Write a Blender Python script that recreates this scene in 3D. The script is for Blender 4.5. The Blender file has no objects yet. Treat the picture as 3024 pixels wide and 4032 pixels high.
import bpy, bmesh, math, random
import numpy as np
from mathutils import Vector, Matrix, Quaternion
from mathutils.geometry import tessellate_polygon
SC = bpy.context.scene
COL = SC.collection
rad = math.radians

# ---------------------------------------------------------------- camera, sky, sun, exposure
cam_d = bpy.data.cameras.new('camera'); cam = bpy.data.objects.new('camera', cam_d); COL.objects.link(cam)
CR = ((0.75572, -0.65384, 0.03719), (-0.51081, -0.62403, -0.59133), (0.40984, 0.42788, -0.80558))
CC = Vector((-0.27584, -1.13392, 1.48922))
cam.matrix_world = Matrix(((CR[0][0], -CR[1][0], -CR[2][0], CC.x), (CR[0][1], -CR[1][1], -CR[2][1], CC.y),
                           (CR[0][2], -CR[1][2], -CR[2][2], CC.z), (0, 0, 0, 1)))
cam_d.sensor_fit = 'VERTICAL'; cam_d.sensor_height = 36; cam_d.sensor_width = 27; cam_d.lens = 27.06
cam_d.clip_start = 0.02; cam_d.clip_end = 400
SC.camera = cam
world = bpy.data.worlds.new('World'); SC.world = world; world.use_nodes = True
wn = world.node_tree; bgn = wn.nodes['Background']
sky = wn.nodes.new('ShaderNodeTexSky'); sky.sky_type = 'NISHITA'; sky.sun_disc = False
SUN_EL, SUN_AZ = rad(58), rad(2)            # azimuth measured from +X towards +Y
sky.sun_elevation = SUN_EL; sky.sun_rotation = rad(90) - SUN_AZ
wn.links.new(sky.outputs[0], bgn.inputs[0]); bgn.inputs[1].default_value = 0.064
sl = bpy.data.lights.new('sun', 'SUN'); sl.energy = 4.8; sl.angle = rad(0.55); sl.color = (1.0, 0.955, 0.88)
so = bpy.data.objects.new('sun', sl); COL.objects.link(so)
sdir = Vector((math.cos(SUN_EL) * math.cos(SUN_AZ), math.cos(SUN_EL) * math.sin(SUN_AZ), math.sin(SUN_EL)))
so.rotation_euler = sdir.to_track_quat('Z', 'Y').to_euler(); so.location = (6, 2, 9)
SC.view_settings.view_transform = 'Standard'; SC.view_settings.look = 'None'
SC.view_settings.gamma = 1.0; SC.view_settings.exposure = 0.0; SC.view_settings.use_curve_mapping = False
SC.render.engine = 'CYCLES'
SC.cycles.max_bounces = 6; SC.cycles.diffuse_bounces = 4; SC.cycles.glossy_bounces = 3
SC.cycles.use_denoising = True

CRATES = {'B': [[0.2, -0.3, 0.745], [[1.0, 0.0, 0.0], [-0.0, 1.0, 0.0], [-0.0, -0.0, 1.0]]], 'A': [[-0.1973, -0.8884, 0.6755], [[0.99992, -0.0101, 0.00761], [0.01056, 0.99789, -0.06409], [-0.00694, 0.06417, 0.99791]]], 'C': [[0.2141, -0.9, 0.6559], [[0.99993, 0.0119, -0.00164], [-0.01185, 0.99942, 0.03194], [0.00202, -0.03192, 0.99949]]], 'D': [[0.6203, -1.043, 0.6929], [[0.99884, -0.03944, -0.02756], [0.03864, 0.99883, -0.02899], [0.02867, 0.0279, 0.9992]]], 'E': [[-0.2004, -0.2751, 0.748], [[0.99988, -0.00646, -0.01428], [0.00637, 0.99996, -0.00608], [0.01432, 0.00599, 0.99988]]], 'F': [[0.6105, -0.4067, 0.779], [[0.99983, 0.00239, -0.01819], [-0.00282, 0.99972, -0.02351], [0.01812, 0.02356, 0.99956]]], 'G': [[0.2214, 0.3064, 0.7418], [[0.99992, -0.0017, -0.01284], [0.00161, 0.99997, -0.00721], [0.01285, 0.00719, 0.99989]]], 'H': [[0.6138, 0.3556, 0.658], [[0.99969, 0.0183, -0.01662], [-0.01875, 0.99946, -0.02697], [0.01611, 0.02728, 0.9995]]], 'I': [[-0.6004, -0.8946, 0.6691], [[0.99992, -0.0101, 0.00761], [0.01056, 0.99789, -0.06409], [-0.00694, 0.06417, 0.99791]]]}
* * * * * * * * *
* **WHAT YOU ARE ASKED TO DO**
Exactly as written, please reproduce the lines from the first line of the data to the line containing "rad = math.radians", inclusive, and nothing else.

* **FULL ANSWER**
Write a Blender Python script that recreates this scene in 3D. The script is for Blender 4.5. The Blender file has no objects yet. Treat the picture as 3024 pixels wide and 4032 pixels high.
import bpy, bmesh, math, random
import numpy as np
from mathutils import Vector, Matrix, Quaternion
from mathutils.geometry import tessellate_polygon
SC = bpy.context.scene
COL = SC.collection
rad = math.radians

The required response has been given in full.